- INFORMATION PROVIDED:
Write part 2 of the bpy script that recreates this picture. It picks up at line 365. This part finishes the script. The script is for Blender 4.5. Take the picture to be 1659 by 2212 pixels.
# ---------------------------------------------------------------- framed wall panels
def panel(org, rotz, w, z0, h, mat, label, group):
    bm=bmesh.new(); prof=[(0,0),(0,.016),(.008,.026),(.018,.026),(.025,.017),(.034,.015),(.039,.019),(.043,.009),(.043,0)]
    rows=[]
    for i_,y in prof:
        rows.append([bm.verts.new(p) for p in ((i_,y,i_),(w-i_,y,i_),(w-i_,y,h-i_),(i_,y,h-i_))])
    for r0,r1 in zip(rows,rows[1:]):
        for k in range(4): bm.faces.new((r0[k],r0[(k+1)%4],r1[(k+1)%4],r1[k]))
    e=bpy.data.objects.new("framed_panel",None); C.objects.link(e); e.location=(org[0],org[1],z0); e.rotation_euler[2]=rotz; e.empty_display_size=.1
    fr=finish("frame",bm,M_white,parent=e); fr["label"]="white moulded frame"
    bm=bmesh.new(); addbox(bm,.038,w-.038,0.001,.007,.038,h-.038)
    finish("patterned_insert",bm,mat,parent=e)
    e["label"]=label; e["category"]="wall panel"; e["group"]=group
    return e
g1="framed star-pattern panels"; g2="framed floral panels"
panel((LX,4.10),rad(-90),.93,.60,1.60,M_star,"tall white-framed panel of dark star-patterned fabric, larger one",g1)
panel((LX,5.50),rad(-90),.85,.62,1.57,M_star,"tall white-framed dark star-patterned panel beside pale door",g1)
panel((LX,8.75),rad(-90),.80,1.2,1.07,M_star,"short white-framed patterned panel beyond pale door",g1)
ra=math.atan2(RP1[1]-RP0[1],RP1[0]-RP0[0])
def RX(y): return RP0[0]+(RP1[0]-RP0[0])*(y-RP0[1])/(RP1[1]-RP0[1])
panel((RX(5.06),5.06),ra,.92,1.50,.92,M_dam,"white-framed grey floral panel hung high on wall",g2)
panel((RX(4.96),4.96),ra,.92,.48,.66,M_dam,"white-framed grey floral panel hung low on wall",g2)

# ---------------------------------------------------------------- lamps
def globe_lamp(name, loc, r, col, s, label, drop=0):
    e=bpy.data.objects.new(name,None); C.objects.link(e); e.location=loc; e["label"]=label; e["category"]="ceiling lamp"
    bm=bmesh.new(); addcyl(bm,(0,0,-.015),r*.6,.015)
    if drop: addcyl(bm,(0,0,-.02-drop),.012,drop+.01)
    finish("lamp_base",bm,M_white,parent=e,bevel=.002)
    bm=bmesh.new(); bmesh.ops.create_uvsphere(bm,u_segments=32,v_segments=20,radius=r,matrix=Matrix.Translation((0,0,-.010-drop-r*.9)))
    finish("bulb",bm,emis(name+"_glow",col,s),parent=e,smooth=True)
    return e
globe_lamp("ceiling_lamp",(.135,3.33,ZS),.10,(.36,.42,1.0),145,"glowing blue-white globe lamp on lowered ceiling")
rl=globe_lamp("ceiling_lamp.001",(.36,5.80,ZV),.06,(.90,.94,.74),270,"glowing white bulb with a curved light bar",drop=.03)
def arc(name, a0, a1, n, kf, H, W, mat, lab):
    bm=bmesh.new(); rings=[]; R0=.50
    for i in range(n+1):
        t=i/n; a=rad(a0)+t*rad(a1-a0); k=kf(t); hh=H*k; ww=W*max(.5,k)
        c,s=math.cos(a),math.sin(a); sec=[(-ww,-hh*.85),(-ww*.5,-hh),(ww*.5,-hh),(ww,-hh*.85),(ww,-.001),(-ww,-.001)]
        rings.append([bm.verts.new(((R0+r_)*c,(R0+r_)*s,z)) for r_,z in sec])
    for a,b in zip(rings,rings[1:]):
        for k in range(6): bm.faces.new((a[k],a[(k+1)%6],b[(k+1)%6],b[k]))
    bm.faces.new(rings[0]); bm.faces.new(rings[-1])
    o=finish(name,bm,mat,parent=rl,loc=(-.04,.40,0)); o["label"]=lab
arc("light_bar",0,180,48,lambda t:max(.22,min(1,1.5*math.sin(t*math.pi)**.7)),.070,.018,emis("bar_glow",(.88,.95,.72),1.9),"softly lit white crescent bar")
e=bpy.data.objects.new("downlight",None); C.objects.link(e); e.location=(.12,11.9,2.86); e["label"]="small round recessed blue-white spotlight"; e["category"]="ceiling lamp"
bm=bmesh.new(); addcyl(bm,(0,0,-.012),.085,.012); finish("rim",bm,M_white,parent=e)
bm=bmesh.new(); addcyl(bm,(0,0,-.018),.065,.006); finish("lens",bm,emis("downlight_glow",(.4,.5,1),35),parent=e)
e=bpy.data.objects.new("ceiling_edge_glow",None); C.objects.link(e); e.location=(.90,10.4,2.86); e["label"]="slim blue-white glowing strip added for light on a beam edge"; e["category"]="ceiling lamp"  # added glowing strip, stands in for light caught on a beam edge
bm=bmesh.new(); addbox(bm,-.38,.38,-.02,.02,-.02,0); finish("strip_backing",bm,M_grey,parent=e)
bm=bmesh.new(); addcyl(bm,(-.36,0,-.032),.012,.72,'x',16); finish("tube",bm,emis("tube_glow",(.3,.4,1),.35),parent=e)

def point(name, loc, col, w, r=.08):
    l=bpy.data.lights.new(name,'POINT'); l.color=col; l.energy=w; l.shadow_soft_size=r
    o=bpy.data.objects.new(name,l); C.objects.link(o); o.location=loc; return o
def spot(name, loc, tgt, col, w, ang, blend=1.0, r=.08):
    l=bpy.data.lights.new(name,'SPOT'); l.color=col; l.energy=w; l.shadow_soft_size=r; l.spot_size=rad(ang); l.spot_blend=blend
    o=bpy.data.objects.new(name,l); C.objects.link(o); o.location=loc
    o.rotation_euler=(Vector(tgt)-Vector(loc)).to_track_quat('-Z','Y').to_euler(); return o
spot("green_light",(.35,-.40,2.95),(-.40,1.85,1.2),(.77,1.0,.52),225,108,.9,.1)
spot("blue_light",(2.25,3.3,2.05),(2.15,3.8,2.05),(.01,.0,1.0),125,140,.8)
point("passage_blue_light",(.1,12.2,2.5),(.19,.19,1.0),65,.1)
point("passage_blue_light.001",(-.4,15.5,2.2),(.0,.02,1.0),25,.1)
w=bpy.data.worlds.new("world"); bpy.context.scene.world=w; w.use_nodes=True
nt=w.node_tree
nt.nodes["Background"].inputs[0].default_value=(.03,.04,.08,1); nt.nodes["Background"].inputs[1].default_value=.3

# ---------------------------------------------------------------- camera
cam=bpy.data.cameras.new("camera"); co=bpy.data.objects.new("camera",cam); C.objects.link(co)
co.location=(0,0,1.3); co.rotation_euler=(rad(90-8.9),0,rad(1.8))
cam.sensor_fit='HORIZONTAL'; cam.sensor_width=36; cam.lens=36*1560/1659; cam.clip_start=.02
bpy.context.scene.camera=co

- EXERCISE TASK: Only the lines from the first line of the material above through the line that contains "panel hung low" should be quoted, each one exactly.

- FINAL RESULT:
Write part 2 of the bpy script that recreates this picture. It picks up at line 365. This part finishes the script. The script is for Blender 4.5. Take the picture to be 1659 by 2212 pixels.
# ---------------------------------------------------------------- framed wall panels
def panel(org, rotz, w, z0, h, mat, label, group):
    bm=bmesh.new(); prof=[(0,0),(0,.016),(.008,.026),(.018,.026),(.025,.017),(.034,.015),(.039,.019),(.043,.009),(.043,0)]
    rows=[]
    for i_,y in prof:
        rows.append([bm.verts.new(p) for p in ((i_,y,i_),(w-i_,y,i_),(w-i_,y,h-i_),(i_,y,h-i_))])
    for r0,r1 in zip(rows,rows[1:]):
        for k in range(4): bm.faces.new((r0[k],r0[(k+1)%4],r1[(k+1)%4],r1[k]))
    e=bpy.data.objects.new("framed_panel",None); C.objects.link(e); e.location=(org[0],org[1],z0); e.rotation_euler[2]=rotz; e.empty_display_size=.1
    fr=finish("frame",bm,M_white,parent=e); fr["label"]="white moulded frame"
    bm=bmesh.new(); addbox(bm,.038,w-.038,0.001,.007,.038,h-.038)
    finish("patterned_insert",bm,mat,parent=e)
    e["label"]=label; e["category"]="wall panel"; e["group"]=group
    return e
g1="framed star-pattern panels"; g2="framed floral panels"
panel((LX,4.10),rad(-90),.93,.60,1.60,M_star,"tall white-framed panel of dark star-patterned fabric, larger one",g1)
panel((LX,5.50),rad(-90),.85,.62,1.57,M_star,"tall white-framed dark star-patterned panel beside pale door",g1)
panel((LX,8.75),rad(-90),.80,1.2,1.07,M_star,"short white-framed patterned panel beyond pale door",g1)
ra=math.atan2(RP1[1]-RP0[1],RP1[0]-RP0[0])
def RX(y): return RP0[0]+(RP1[0]-RP0[0])*(y-RP0[1])/(RP1[1]-RP0[1])
panel((RX(5.06),5.06),ra,.92,1.50,.92,M_dam,"white-framed grey floral panel hung high on wall",g2)
panel((RX(4.96),4.96),ra,.92,.48,.66,M_dam,"white-framed grey floral panel hung low on wall",g2)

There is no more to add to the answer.